Futile and Fertile Fonts, The Anchor, March 14, 2008

Fr. Roger J. Landry
The Anchor
Editorial
March 14, 2008

Each year during the Easter Vigil, which we will celebrate eight days from now, about 150,000 American adults enter the Church through the waters of baptism. Or at least they think they do.

In some cases — for no fault of their own, but because of the “maxima culpa” of the minister who baptized them — these catechumens have not received the sacrament, even though they left the font just as wet as those who did.

The reason was given February 29th in a brief response by the Vatican’s Congregation for the Doctrine of the Faith to two queries about the validity of baptisms celebrated in certain places in North America.

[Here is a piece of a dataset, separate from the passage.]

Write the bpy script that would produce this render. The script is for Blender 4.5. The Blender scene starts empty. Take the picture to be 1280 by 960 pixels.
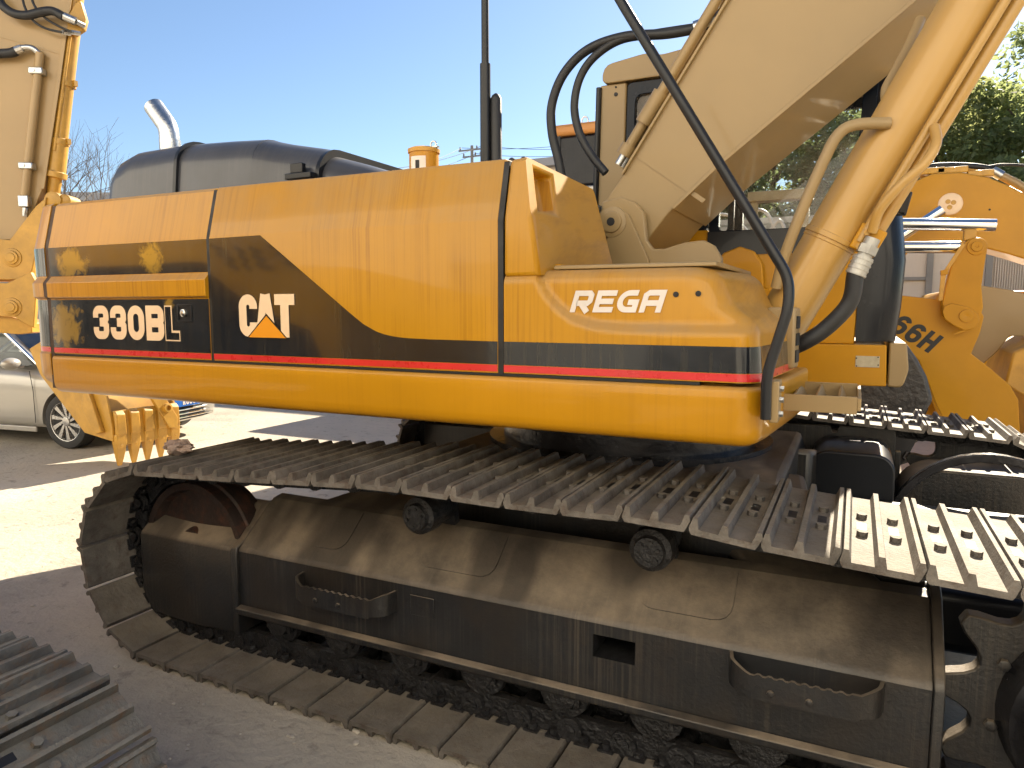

The first question was whether “baptism conferred with the formulas ‘I baptize you in the name of the Creator, and of the Redeemer, and of the Sanctifier’ and ‘I baptize you in the name of the Creator, and of the Liberator, and of the Sustainer’ is valid?” The answer from was a definitive “no.” The second question was whether “persons baptized with those formulas have to be baptized” again with the proper form “in the name of the Father and of the Son and of the Holy Spirit.” The answer was “yes.”

These questions were relevant because certain clerics, mostly in the United States and Canada, had taken it upon themselves to change the words of the traditional Trinitarian formula during the celebration of baptism. The terms “Father” and “Son” were considered by them sexist and exclusive and for that reason the “gender inclusive” terms of “Creator, Redeemer and Sanctifier,” or “Creator, Liberator and Sustainer” were substituted as putative equivalents.

The Congregation for the Doctrine of the Faith clarified once and for all that these sacramental switcheroos are not equivalent. The reason they are defective is not merely because they fail to use the terms “Father” and “Son” that Jesus himself revealed, or because they change the formula Jesus commanded in the Great Commission of Matthew 28:19, or because they do not identify God as male. They are inadequate primarily because they fail to communicate what theologians call the “relations of origin” among the three persons in the one God that constitute the ground for the distinction among them. “Father” and “Son” refer to the distinct relation of generation, with the Father being Father in relation to the Son and the Son being Son in relation to the Father. The Holy Spirit is distinct in what theologians call the “relation of spiration,” with the Holy Spirit proceeding “from the Father and the Son” together. These relations of origin are simply not maintained in the other formulas: the Church has always held that all three persons of the Blessed Trinity, and not just one of the three, are involved in the divine actions of creation, redemption and sanctification.  

Thankfully, the use of these defective formulas is rather rare in the Catholic Church. One place close to home where it did occur was at the Paulist Center near Boston Common. When Cardinal Bernard Law in the early 1990s discovered that the priests at the center were using the defective formula, he publicly announced the invalidity of the baptisms and instructed the priests to track down those who had received the invalid sacramental rites so that they could in fact receive what they were hoping to receive.

Where the problem of invalid baptisms because of these deficient formulas is more common, however, is with various Protestant Churches — especially with progressive mainline Churches who subscribe to radical notions of gender inclusive language as well as with non-denominational Christian churches that are free-wheeling in their liturgical practices. On many occasions, when a person baptized in one of these churches wishes to become a Catholic, serious problems arise.

Priests in the New Bedford area, for example, often encounter complicated situations with those Catholics who have been baptized at Seaman’s Bethel. Because of the way this place of worship contracts with Protestant ministers who come to perform rites, there is no way to determine whether someone baptized there on a given occasion was baptized in the proper Trinitarian manner. When Catholic families choose to take their children there to be baptized— often because their proposed godparents are canonically unqualified to serve within the Catholic Church — they are generally unaware that their loved ones may not be receiving the sacrament at all. Sometimes, later, when they enroll their children in CCD in preparation for First Communion, the priest or the religious education director in charge may just presume that the child is a validly baptized Catholic, and in some cases neither is true. There have been recent cases when such people have fallen through the cracks, gone through CCD instruction, thought they received the sacraments of first penance, first Communion, and Confirmation, only to discover during marriage preparation that, because their baptism was of questionable of validity or known to be invalid, they needed to receive all the sacraments “again.” This was because only someone validly baptized can receive the other sacraments, like confirmation, marriage and holy orders; if one’s baptism were invalid, the other sacraments would be invalid as well.  

The Congregation for the Doctrine of the Faith’s declaration, therefore, is by no means merely a question of word choice. Because of the importance of baptism for salvation — “He who believes and is baptized will be saved” Jesus said, “but he who does not believe will be condemned” (Mk 16:16) — we are dealing with an issue of enormous consequence. It involves the reality both of who God is and who, through baptism, we are called to become.

Hopefully the Congregation’s doctrinal note helps to bring this form of inexcusable liturgical experimentation inside and outside the Catholic Church to an end and encourages those who have been invalidly baptized to come to receive the sacrament they should have received the “first” time.